The parties agree that the period for which the ignition interlock was required was illegal, and that it cannot exceed the period of a conditional discharge for misdemeanors, which is one year (see Penal Law § 60.05 [3] [b]; Vehicle and Traffic Law § 1198 [2]; People v Beyrau, 115 AD3d 1240 [2014]; People v Vidaurrazaga, 100 AD3d 664, 666 [2012]).

We note that an interlock ignition requirement is an element of a defendant's sentence for a conviction of driving while intoxicated and related offenses (see Vehicle and Traffic Law §§ 1192 [2-a] [a]; 1198 [2]; People v Uribe, 109 AD3d 844 [2013]), and that preservation is not required for a defendant to raise an illegal sentence claim on appeal, as an appellate court cannot allow an illegal sentence to stand (see People v Samms, 95 NY2d 52, 56-58 [2000]; People v [*2]Singh, 109 AD3d 1010, 1013 [2013]).

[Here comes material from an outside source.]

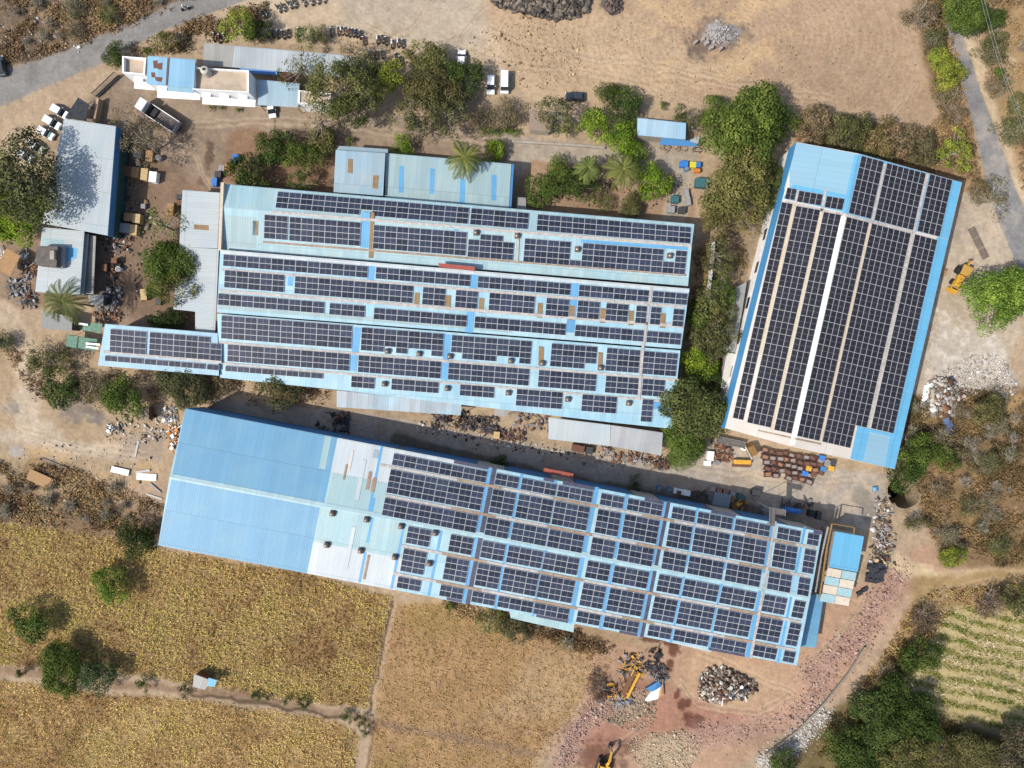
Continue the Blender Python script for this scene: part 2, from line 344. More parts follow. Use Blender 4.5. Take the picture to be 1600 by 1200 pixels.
# south-east works
area([(930, 1000), (1240, 1030), (1290, 950), (1440, 850), (1620, 890), (1500, 935), (1440, 960), (1370, 1020), (1290, 1090), (1160, 1190), (1000, 1310), (860, 1310), (900, 1140)], S(190, 152, 122), 16)
area([(985, 1050), (1080, 1090), (1180, 1120), (1110, 1150), (1000, 1160), (920, 1200), (900, 1160)], S(178, 128, 104), 22, 0.9)
area([(1080, 1020), (1240, 1045), (1215, 1090), (1120, 1110), (1070, 1070)], S(198, 162, 126), 22, 0.8)
for x, y, r, ry in ((1045, 1005, 14, 7), (1055, 1018, 13, 14), (1048, 1040, 9, 14), (1058, 1083, 7, 10), (1070, 1100, 14, 12), (1085, 1125, 20, 12), (1020, 1000, 20, 5)): blob(x, y, r, S(112, 70, 52), 0.9, ry, 0.4)
blob(930, 1180, 55, S(120, 84, 68), 0.8, 35, 0.6); blob(985, 1165, 22, S(110, 80, 60), 0.7, 14)
for pl in ([(875, 1200), (890, 1150), (940, 1105)], [(1090, 1150), (1180, 1140), (1260, 1120), (1290, 1060)], [(1265, 1050), (1330, 1010), (1380, 940), (1415, 890)]): stroke(pl, 40, S(184, 146, 130), 26, 0.6)
blob(985, 1105, 45, S(180, 158, 132), 0.8, 28); blob(1040, 1180, 55, S(196, 172, 138), 0.9, 40)
stroke([(1195, 1190), (1245, 1165), (1290, 1110)], 26, S(212, 205, 195), 12, 0.9); stroke([(1290, 1110), (1330, 1075), (1370, 1010), (1420, 940)], 20, S(196, 168, 140), 12, 0.8)
stroke([(1400, 880), (1470, 905), (1560, 900), (1700, 885)], 26, S(220, 194, 152), 12, 0.95)
area([(1345, 1065), (1400, 1010), (1440, 980), (1420, 1060), (1350, 1085)], S(186, 152, 98), 14, 0.8)
# east side
area([(1430, 330), (1530, 330), (1560, 420), (1600, 520), (1560, 590), (1440, 620), (1400, 720), (1395, 640)], S(194, 176, 152), 16)
area([(1500, 300), (1550, 310), (1600, 400), (1560, 420), (1505, 380)], S(198, 180, 156), 12, 0.9)
area([(1470, 500), (1560, 530), (1600, 620), (1540, 640), (1440, 620)], S(200, 188, 172), 20, 0.9); mott([(1455, 470), (1560, 520), (1600, 620), (1440, 640)], S(220, 212, 202), 0.45, 0.5, N3, 5)
area([(1410, 620), (1500, 610), (1600, 600), (1710, 600), (1710, 880), (1560, 890), (1480, 880), (1440, 800), (1400, 740)], S(150, 122, 86), 16)
mott([(1400, 620), (1710, 600), (1710, 880), (1480, 890)], S(108, 86, 60), 0.75, 0.5); mott([(1400, 620), (1710, 600), (1710, 880), (1480, 890)], S(188, 152, 98), 0.7, 0.54)
stroke([(1500, -60), (1510, 40), (1525, 90), (1552, 165), (1578, 240), (1600, 300), (1650, 380)], 17, S(214, 190, 152), 8, 0.9)
area([(1520, -110), (1710, -110), (1710, 420), (1640, 380), (1590, 270), (1545, 120)], S(182, 150, 104), 16); mott([(1530, -110), (1710, -110), (1710, 420), (1600, 280)], S(214, 192, 150), 0.8, 0.5); mott([(1530, -110), (1710, -110), (1710, 420), (1600, 280)], S(140, 110, 72), 0.7, 0.56)
area([(1425, -60), (1475, 0), (1510, 160), (1545, 310), (1500, 270), (1470, 180), (1440, 90)], S(150, 120, 86), 12, 0.85)
area([(1500, 240), (1530, 240), (1545, 300), (1500, 300)], S(180, 148, 108), 12)
area([(1250, 172), (1470, 210), (1500, 285), (1350, 245), (1245, 222)], S(140, 108, 76), 12, 0.9)
area([(1430, 900), (1600, 890), (1710, 890), (1710, 955), (1480, 955), (1420, 1060), (1400, 1030)], S(176, 146, 96), 14)
area([(1290, 1310), (1230, 1190), (1300, 1110), (1400, 1060), (1460, 1110), (1600, 1165), (1710, 1190), (1710, 1310)], S(130, 112, 70), 16)
area(F_SE, S(192, 172, 118), 12)
gs = np.sin((GY - 0.24 * GX - 30 * N1) * 2 * math.pi / 19) * 0.5 + 0.5
lay(0.5 * ss(sdf(F_SE, WX, WY) / 14) * ss((gs * 0.7 + N3 * 0.6 - 0.62) * 5), S(142, 142, 78))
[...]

In the interest of judicial economy (see People v Gibson, 137 AD3d 1657 [2016]), we exercise our inherent authority to correct an illegal sentence and modify the sentence, insofar as appealed from, by reducing the term of the condition that an ignition interlock be installed on any vehicle driven by defendant from three years to one year.

Pesce, P.J., Aliotta and Solomon, JJ., concur.